Both were passed by Congress during the Reagan administration in the early 1980s, in an attempt to prevent public workers who already get lucrative pensions from also receiving Social Security benefits, potentially at the expense of lower-income workers who can’t fall back on state pension checks. Some Social Security experts argue these provisions remain necessary and shouldn’t have been repealed.

But the policies also ended up slashing benefits for K-12 educators in states that prohibit some or all school district workers from participating in Social Security while they’re employed there. The loss of benefits can be particularly punishing, educator unions and advocacy groups have argued, for public-sector workers in those states whose pension payments aren’t sufficient.

Which states’ public school workers are affected by these policy changes?

Educators will most likely benefit if they retire from or previously worked for public schools in 15 states: Alaska, California, Colorado, Connecticut, Georgia, Illinois, Kentucky, Louisiana, Maine, Massachusetts, Missouri, Nevada, Ohio, Rhode Island, and Texas.

In a handful of those states, some educators do participate in Social Security and thus wouldn’t be affected by the latest policy change. Workers should consult their supervisors or retirement advisers for the full context of their benefits.

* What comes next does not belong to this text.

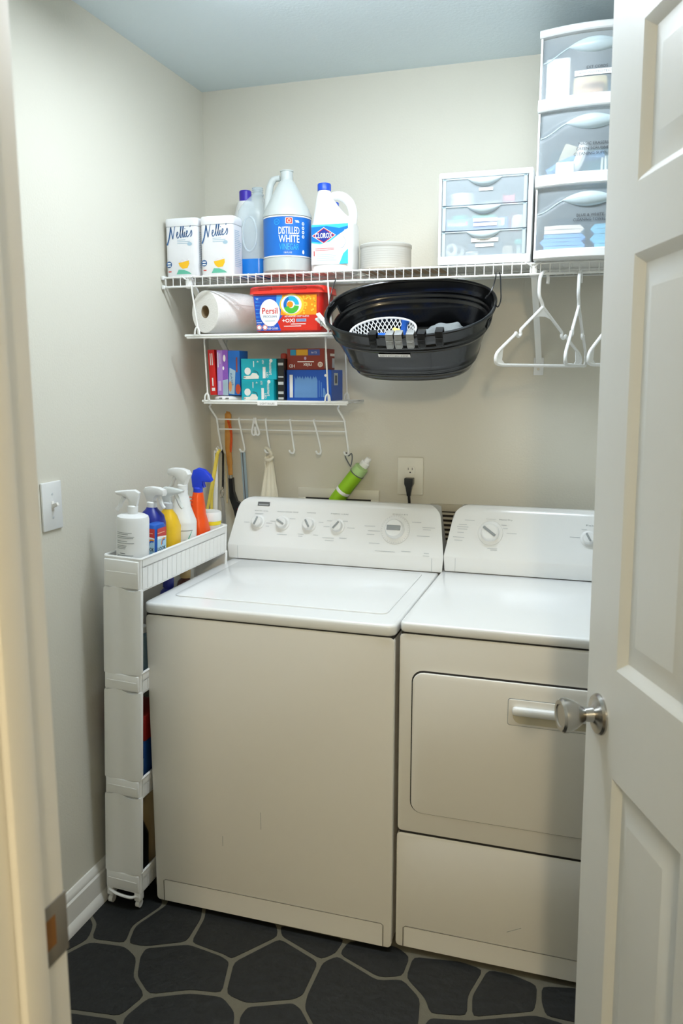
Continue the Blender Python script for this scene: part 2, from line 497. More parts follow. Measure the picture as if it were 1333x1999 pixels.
# ------------------------------------------------------------------ ceiling lamp (above the frame)
lamp = T('ceiling_lamp', 'long white fluorescent ceiling lamp above the washer and dryer', 'lamp', (0.82, -0.85, H))
b = MB()
b.box((-0.47, -0.078, -0.018), (0.47, 0.078, -0.0003), M('lamp_base', (235, 235, 232), 0.4), 0.003)
for s_ in (-1, 1):
    b.box((s_ * 0.458 - 0.012, -0.080, -0.052), (s_ * 0.458 + 0.012, 0.080, -0.0003), m_pl, 0.004)
b.build('base', lamp)
m_glow = bpy.data.materials.new('lamp_glass'); m_glow.use_nodes = True
bs = m_glow.node_tree.nodes['Principled BSDF']
bs.inputs['Base Color'].default_value = (0.9, 0.9, 0.9, 1)
bs.inputs['Emission Color'].default_value = (0.84, 0.925, 1.0, 1)
bs.inputs['Emission Strength'].default_value = CEIL_W
b = MB()
pr = [(-0.076, -0.0185), (-0.078, -0.030), (-0.068, -0.042), (-0.042, -0.049), (0, -0.051), (0.042, -0.049), (0.068, -0.042), (0.078, -0.030), (0.076, -0.0185)]
b.loft([[(x, y, z) for y, z in pr] for x in (-0.446, 0.446)], m_glow, cap=False, closed=False)
b.build('acrylic_diffuser', lamp, 'glowing acrylic diffuser')

# ------------------------------------------------------------------ washing machine
WX0, WX1, WYF, ZT = 0.171, 0.866, -0.768, 0.900
def groove_panel(mb, x0, z0, x1, z1, y, mat, r=0.012, th=0.02):
    mb.prism(rrect(x0, z0, x1, z1, r), 0.0, th, mat, FRONT(0, y + th, 0), bev=0.004, smooth=True)
def console(root, x0, x1, dy, zb, name='console'):
    al = math.atan2(0.057, 0.135)
    prof = [(-0.200, 0.0), (-0.211, 0.003), (-0.213, 0.010), (-0.213, 0.046), (-0.211, 0.052)]
    for t in (0.25, 0.5, 0.7, 0.82, 0.9, 0.96, 1.0):
        prof.append((-0.211 + t * 0.055, 0.052 + t * 0.130))
    prof += [(-0.149, 0.192), (-0.140, 0.198), (-0.125, 0.200), (-0.09, 0.196), (-0.082, 0.19), (-0.080, 0.0)]
    def ext(z):
        e = 0.024 * max(0, z - 0.05) / 0.15
        rr = 0.036
        if z > 0.200 - rr:
            q = z - (0.200 - rr)
            e += rr - math.sqrt(max(0, rr * rr - q * q))
        if z < 0.05:
            e += 0.004 * (1 - z / 0.05)
        return e
    b = MB()
    ring = []
    L = [Vector((x0 + ext(z), y + dy, zb + z)) for y, z in prof]
    Rr = [Vector((x1 - ext(z), y + dy, zb + z)) for y, z in prof]
    n = len(prof)
    b.raw(L + Rr, [[i, i + n, (i + 1) % n + n, (i + 1) % n] for i in range(n)], m_enamel, smooth=True)
    b.raw(L, [list(range(n))], m_enamel)
    b.raw(Rr, [list(range(n))[::-1]], m_enamel)
    # seams of the end caps
    for xs_ in (x0 + 0.036, x1 - 0.036):
        b.box((xs_ - 0.0008, -0.2138 + dy, zb + 0.004), (xs_ + 0.0008, -0.21 + dy, zb + 0.046), m_lgrey)
    X = Matrix(((1, 0, 0, 0), (0, sin(al), -cos(al), -0.2115 + dy), (0, cos(al), sin(al), zb + 0.052), (0, 0, 0, 1)))
    return b, X
def knob(root, X, x, t, r, ang, nm, lab=None):
    b = MB()
    Y = X @ Matrix.Translation((x, t, 0))
    b.lathe([(r * 1.35, 0), (r * 1.35, 0.0015), (r * 1.05, 0.003), (r, 0.006), (r * 0.93, 0.017), (r * 0.8, 0.019), (0, 0.0195)], m_pl, Y, 32)
    Z = Y @ Matrix.Rotation(ang, 4, 'Z')
    b.box((-r * 0.16, -r * 0.72, 0.0193), (r * 0.16, r * 0.82, 0.0225), m_grey, 0.0012, X=Z)
    return b.build(nm, root, lab)
def tiny(mb, X, spec, mat=None):
    for x, t, w in spec:
        mb.rect(x - w / 2, t - 0.0011, x + w / 2, t + 0.0011, mat or m_lgrey, X, z=0.0006)

wm = T('washing_machine', 'white top-loading washing machine with five round console knobs', 'washing machine', (0.52, -0.42, 0))
b = MB()
b.box((WX0 + 0.004, WYF + 0.012, 0.016), (WX1 - 0.004, -0.06, 0.862), m_cabin)
b.box((WX0 + 0.003, WYF + 0.003, 0.860), (WX1 - 0.003, -0.06, 0.8695), m_dark)
groove_panel(b, WX0, 0.014, WX1, 0.866, WYF, m_cabin)
b.build('cabinet', wm, world=True)
b = MB()
ln = [(0.196, 0.016), (0.196, 0.078), (0.202, 0.082), (0.838, 0.082), (0.844, 0.078), (0.844, 0.016)]
b.tube([(x, WYF - 0.0002, z) for x, z in ln], 0.0013, M('seam_shadow_grey', (120, 116, 106), 0.7), n=6)
b.box((0.1985, WYF - 0.0006, 0.016), (0.8415, WYF + 0.002, 0.0800), m_cabin, 0.0005, 1)
b.build('kick_panel', wm, world=True)
for x, z, L in ((0.385, 0.22, 0.03), (0.50, 0.29, 0.05)):
    b = MB(); b.box((x, WYF - 0.0004, z), (x + 0.0010, WYF + 0.001, z + L), m_grey); b.build('scuff_mark', wm, 'thin grey scuff mark', world=True)
for x in (0.22, 0.82):
    for y in (-0.70, -0.12):
        b = MB(); b.cyl((x, y, 0.0018), (x, y, 0.02), 0.018, m_black); b.build('levelling_foot', wm, world=True)
b = MB()
b.prism(rrect(WX0 - 0.005, -0.772, WX1 + 0.003, -0.045, 0.022), 0.869, ZT, m_enamel, bev=0.008, seg=3, smooth=True)
b.build('top_panel', wm, world=True)
b = MB()
b.prism(rrect(0.214, -0.690, 0.826, -0.235, 0.020), ZT - 0.001, ZT + 0.0035, m_enamel, bev=0.003, seg=2, smooth=True)
b.build('lid', wm, world=True)
cb, CX = console(wm, 0.157, 0.884, 0.0, ZT + 0.0005)
b = MB()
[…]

I currently work for a district in one of these states, but I used to work for the private sector and/or a district in a state that isn’t listed. Will this policy change affect me when I retire?

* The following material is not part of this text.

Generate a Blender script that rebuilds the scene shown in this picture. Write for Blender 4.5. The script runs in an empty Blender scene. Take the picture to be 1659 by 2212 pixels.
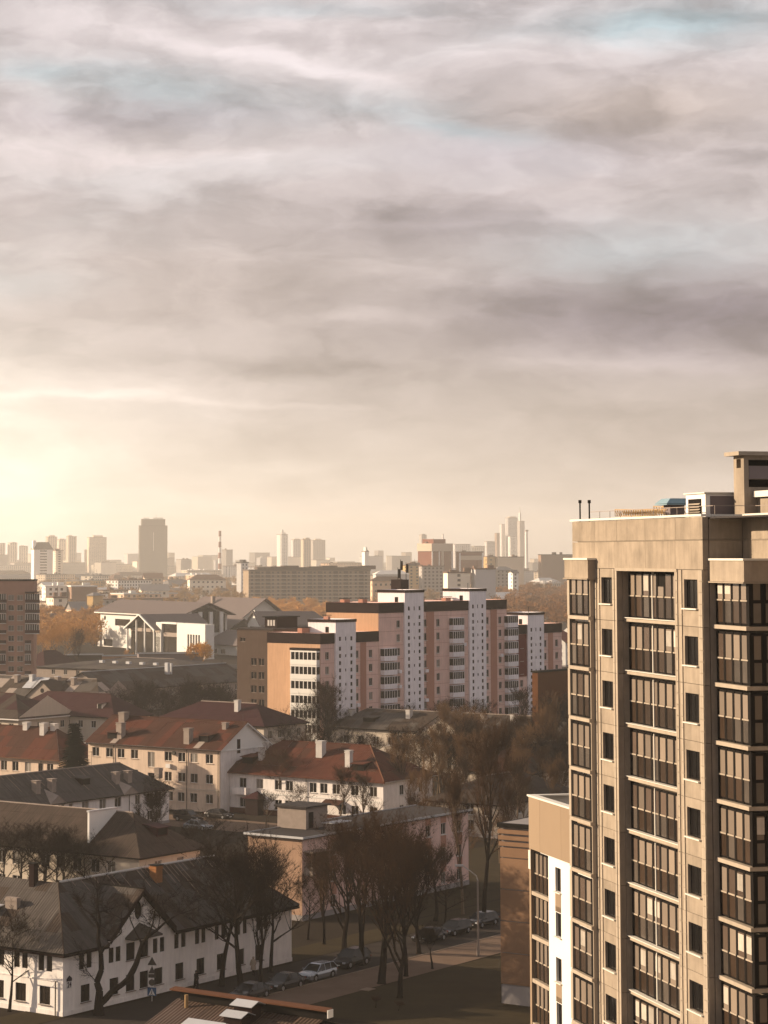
import bpy, math, random
import numpy as np
from mathutils import Vector, Matrix
rnd = random.Random(7)
SC = bpy.context.scene
COL = SC.collection
# ------------------------------------------------------------------ camera
F_PX, PX0, PY0, HOR = 5000.0, 600.0, 810.0, 1200.0     # focal length and optical centre, photo measured at 1659 x 2212
TH = math.atan((HOR - PY0) / F_PX)
CAMZ = 40.0
cam_d = bpy.data.cameras.new('camera'); cam = bpy.data.objects.new('camera', cam_d); COL.objects.link(cam)
cam.location = (0, 0, CAMZ); cam.rotation_euler = (math.pi / 2 + TH, 0, 0)
cam_d.sensor_fit = 'VERTICAL'; cam_d.sensor_height = 32; cam_d.sensor_width = 24
cam_d.lens = 32 * F_PX / 2212
cam_d.shift_x = (829.5 - PX0) / 2212; cam_d.shift_y = -(1106 - PY0) / 2212
cam_d.clip_start = 1; cam_d.clip_end = 60000
SC.camera = cam
SC.render.resolution_x = 768; SC.render.resolution_y = 1024
SC.view_settings.view_transform = 'Standard'; SC.view_settings.look = 'None'
SC.view_settings.gamma = 1; SC.view_settings.exposure = 1.0; SC.view_settings.use_curve_mapping = False
SC.cycles.max_bounces = 5; SC.cycles.volume_bounces = 1; SC.cycles.transparent_max_bounces = 6
SC.cycles.diffuse_bounces = 2; SC.cycles.glossy_bounces = 2
SC.cycles.caustics_reflective = False; SC.cycles.caustics_refractive = False

FW = Vector((0, math.cos(TH), math.sin(TH))); UP = Vector((0, -math.sin(TH), math.cos(TH))); RT = Vector((1, 0, 0))
def ray(px, py): return RT * (px - PX0) + UP * (PY0 - py) + FW * F_PX
def azel(px, py):
    d = ray(px, py).normalized(); return math.atan2(d.x, d.y), math.asin(d.z)
def at_z(px, py, z=0.0):
    d = ray(px, py); t = (z - CAMZ) / d.z; return Vector((d.x * t, d.y * t, z))
def at_d(px, py, dist):
    d = ray(px, py); t = dist / d.y; return Vector((d.x * t, dist, CAMZ + d.z * t))
def proj(p):
    v = Vector(p) - Vector((0, 0, CAMZ)); w = v.dot(FW)
    return PX0 + F_PX * v.x / w, PY0 - F_PX * v.dot(UP) / w

SUN_AZ, SUN_EL = math.radians(76), math.radians(17)     # left of the view direction, above the horizon
# ------------------------------------------------------------------ world
W = bpy.data.worlds.new('World'); SC.world = W; W.use_nodes = True
nt = W.node_tree; nt.nodes.clear()
class E:
    """tiny expression wrapper round math nodes"""
    def __init__(s, sock): s.s = sock
    @staticmethod
    def lift(tree, v): return v
    def _op(s, op, o=None, o2=None, clamp=False):
        n = TREE.nodes.new('ShaderNodeMath'); n.operation = op; n.use_clamp = clamp
        for i, v in enumerate((s, o, o2)):
            if v is None: continue
            if isinstance(v, E): TREE.links.new(v.s, n.inputs[i])
            else: n.inputs[i].default_value = v
        return E(n.outputs[0])
    def __add__(s, o): return s._op('ADD', o)
    __radd__ = __add__
    def __mul__(s, o): return s._op('MULTIPLY', o)
    __rmul__ = __mul__
    def __sub__(s, o): return s._op('SUBTRACT', o)
    def __rsub__(s, o): return (s * -1.0) + o
    def __truediv__(s, o): return s._op('DIVIDE', o)
    def clamp(s): return s._op('ADD', 0.0, clamp=True)
def const(v):
    n = TREE.nodes.new('ShaderNodeValue'); n.outputs[0].default_value = v; return E(n.outputs[0])
def vec(x, y, z):
    n = TREE.nodes.new('ShaderNodeCombineXYZ')
    for i, v in enumerate((x, y, z)):
        if isinstance(v, E): TREE.links.new(v.s, n.inputs[i])
        else: n.inputs[i].default_value = v
    return n.outputs[0]
def noise(v, scale, detail=4, rough=.5, dist=0.0):
    n = TREE.nodes.new('ShaderNodeTexNoise'); TREE.links.new(v, n.inputs['Vector'])
    n.inputs['Scale'].default_value = scale; n.inputs['Detail'].default_value = detail
    n.inputs['Roughness'].default_value = rough; n.inputs['Distortion'].default_value = dist
    return E(n.outputs['Fac'])
def mixc(f, a, b):
    n = TREE.nodes.new('ShaderNodeMix'); n.data_type = 'RGBA'
    fac = n.inputs[0]
    if isinstance(f, E): TREE.links.new(f.s, fac)
    else: fac.default_value = f
    for i, c in ((6, a), (7, b)):
        if isinstance(c, tuple): n.inputs[i].default_value = (*c, 1)
        else: TREE.links.new(c, n.inputs[i])
    return n.outputs[2]
def srgb(r, g, b):
    f = lambda c: (c / 255 / 12.92) if c / 255 <= .04045 else ((c / 255 + .055) / 1.055) ** 2.4
    return (f(r), f(g), f(b))
TREE = nt
tc = nt.nodes.new('ShaderNodeTexCoord'); sx = nt.nodes.new('ShaderNodeSeparateXYZ'); nt.links.new(tc.outputs['Generated'], sx.inputs[0])
X, Y, Z = (E(sx.outputs[i]) for i in range(3))
AZ = X._op('ARCTAN2', Y); EL = Z._op('ARCSINE')
# gentle warp so that hand placed cloud masses get ragged rims
P0 = vec(AZ * 12.0, EL * 30.0, 0.0)
wa = noise(P0, 1.0, 4, .55) - .5; wb = noise(vec(AZ * 9.0, EL * 30.0, 7.3), 1.3, 5, .6) - .5
az = AZ + wa * .055; el = EL + wb * .022
def blob(px, py, sx_, sy_, tilt=0.0):
    a, e = azel(px, py); sa, se = sx_ / F_PX, sy_ / F_PX
    u = az - a; v = el - e
    if tilt: v = v - u * tilt
    u = u / sa; v = v / se
    r = u * u + v * v
    return (r * -1.0)._op('EXPONENT')
fine = noise(vec(az * 13.0, el * 46.0, 3.0), 1.0, 8, .6, .3)
broad = noise(vec(az * 5.0, el * 22.0, 11.0), 1.0, 3, .5)
puff = noise(vec(az * 34.0, el * 62.0, 5.0), 1.0, 8, .62, .3)
strat = noise(vec(az * 7.0, el * 130.0, 1.7), 1.0, 5, .5, .2)
low = (1.0 - EL * 9.0).clamp()                         # 1 at the horizon, 0 from 6 degrees up
high = (EL * 4.3).clamp()
mid = srgb(183, 169, 165); top = srgb(202, 192, 193); hor = srgb(203, 190, 176)
c = mixc(high, mid, top); c = mixc(low * .8, c, hor)
def br(f, k): return f * k
# brightness modulation
def sstep(n, a, b):
    m_ = TREE.nodes.new('ShaderNodeMapRange'); m_.interpolation_type = 'SMOOTHSTEP'; m_.inputs[1].default_value = a; m_.inputs[2].default_value = b; TREE.links.new(n.s, m_.inputs[0]); return E(m_.outputs[0])
b1 = sstep(noise(vec(az * 11.0, el * 26.0, 21.0), 1.0, 7, .55, .35), .44, .58)
b2 = sstep(noise(vec(az * 24.0, el * 60.0, 31.0), 1.0, 6, .55, .3), .46, .60)
lum = const(1.0) + (b1 - .5) * (high * .15 + .07) + (b2 - .5) * (high * .10 + .04) + (fine - .5) * .55 + (puff - .5) * (high * .6 + .2) * .8 + (broad - .5) * .55 + (strat - .5) * low * .22
for px, py, sx_, sy_, t, k in [(420, 95, 330, 34, -.20, .42), (720, 150, 150, 22, -.25, .3), (1000, 110, 420, 60, 0, .20), (1400, 90, 200, 40, .05, .25),
                               (130, 300, 260, 45, 0, .22), (450, 340, 250, 30, 0, .15), (760, 690, 170, 16, 0, .22), (300, 865, 420, 10, -.02, .24), (120, 850, 260, 60, 0, .25), (890, 705, 25, 16, -.4, .16),
                               (1250, 780, 300, 22, 0, .10), (1350, 180, 260, 60, 0, .10),
                               (760, 255, 560, 34, -.10, -.10), (760, 455, 420, 34, -.03, -.15), (1330, 270, 330, 30, -.06, -.18), (1180, 60, 130, 26, 0, -.16), (1560, 30, 130, 34, 0, -.14),
                               (1200, 700, 480, 60, -.05, -.34), (1620, 700, 240, 55, -.1, -.30), (720, 785, 280, 30, 0, -.24), (950, 735, 240, 38, 0, -.20), (1450, 620, 330, 50, 0, -.10), (1330, 780, 300, 16, 0, .16), (850, 480, 380, 12, 0, .10), (640, 500, 300, 50, 0, -.08), (1000, 380, 400, 30, 0, -.08), (1000, 640, 260, 30, 0, -.10), (400, 800, 330, 40, 0, -.05), (1500, 880, 380, 90, 0, -.10), (1400, 640, 90, 40, -.6, -.14), (600, 550, 500, 60, 0, -.06)]:
    lum = lum + blob(px, py, sx_, sy_, t) * k
blue = blob(330, 200, 300, 56, -.12) * .62 + blob(900, 245, 260, 36, -.18) * .5 + blob(1560, 40, 220, 50, 0) * .75 + blob(1300, 60, 260, 40, 0) * .5 + blob(1420, 540, 330, 70, 0) * .55 + blob(60, 150, 120, 26, 0) * .4 + blob(700, 15, 300, 22, 0) * .45 + blob(1050, 290, 120, 18, -.1) * .5 + blob(60, 610, 160, 30, 0) * .25
blue = (blue * ((fine - .5) * 1.6 + 1.0) + ((broad - .56) * 1.2 * (1.0 - low))._op('MAXIMUM', 0.0)).clamp()
c = mixc(blue, c, srgb(173, 187, 193))
pur = (blob(1500, 690, 500, 90, 0) * .7 + blob(1100, 330, 300, 60, 0) * .3 + blob(300, 250, 300, 30, 0) * .25 + blob(1000, 480, 300, 60) * .25).clamp()
c = mixc(pur, c, srgb(168, 156, 172))
warm = (blob(1400, 240, 300, 60, 0) * .5 + blob(400, 620, 500, 120) * .25).clamp()
c = mixc(warm, c, srgb(192, 172, 158))
glow = blob(-90, 1020, 300, 260) * .62 + blob(-150, 1110, 950, 170) * .62
farglow = ((AZ + 1.0) / .62); farglow = farglow * farglow; eg = EL / .16; farglow = ((farglow + eg * eg) * -1.0)._op('EXPONENT')
lum = lum + farglow * .45
c = mixc((glow + farglow * .6).clamp(), c, srgb(255, 244, 226))
vm = nt.nodes.new('ShaderNodeVectorMath'); vm.operation = 'SCALE'; nt.links.new(c, vm.inputs[0])
nt.links.new((lum + glow * .17)._op('MAXIMUM', .35).s, vm.inputs['Scale'])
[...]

Yes. When you retire, all of your Social Security-eligible earnings will factor into the formula that results in your monthly Social Security check amount. Under the new law, the fact that you receive a pension for public school employment in one of those 15 states no longer triggers a reduction to your Social Security check. That could mean a monthly increase of up to hundreds of dollars, depending on how much of your career, or your spouse’s or deceased relative’s, was spent in a public-sector job that previously triggered the reduction.

I used to work at a school in one of those states, but now I work at a school in a state that’s not on the list and/or in the private sector. Will this policy change affect me when I retire?

Yes. Before this policy change, your prior time spent working for a public school district in one of those states would have caused a benefit reduction triggered by the WEP. Alternatively, your spouse or deceased relative’s time in that district would have caused a benefit reduction triggered by the GPO. That’s no longer the case—all the time you spent in the private sector or in public school jobs that aren’t in the listed states will count toward determining your Social Security benefit.

I work at a public school in one of the 15 states that doesn’t allow educators to collect Social Security benefits. If I work here for my entire career, will I now get Social Security benefits in addition to the state pension?

No. Federal law still doesn’t require public workers in the U.S. to get Social Security benefits. Instead, each state has the option to extend Social Security benefits to all of its public workers, or to certain subgroups. Lawmakers in Rhode Island and Georgia have recently tried to pass legislation that would extend those benefits to all educators, but so far they haven’t succeeded.

For educators in states where school districts don’t participate in Social Security, federal retirement benefits reflect time spent in the private sector or in other public-sector jobs that did participate in Social Security.

When do these expanded benefits take effect?

The law says they start retroactively in January 2024. That means retired educators who now expect a bigger Social Security benefit as a result of this legislation will also receive payments for all the money they would have received had those increased checks started arriving a year ago. The legislation doesn’t say whether workers will have to do anything to claim those retroactive increases, though.

I keep hearing that Social Security is running out of money. How will this new policy affect that?

The federal government will spend $196 billion more on Social Security benefits over the next decade as a result of the new law, the nonpartisan Congressional Budget Office estimated in September. Staffing for the Social Security Administration is at a 50-year low, even as the number of people receiving benefits has never been higher.

The Social Security Trust fund already reported last year that by 2035 it is set to only have enough money to pay for 75 percent of its committed benefits. Without further action from lawmakers, that crisis point may happen a little earlier now.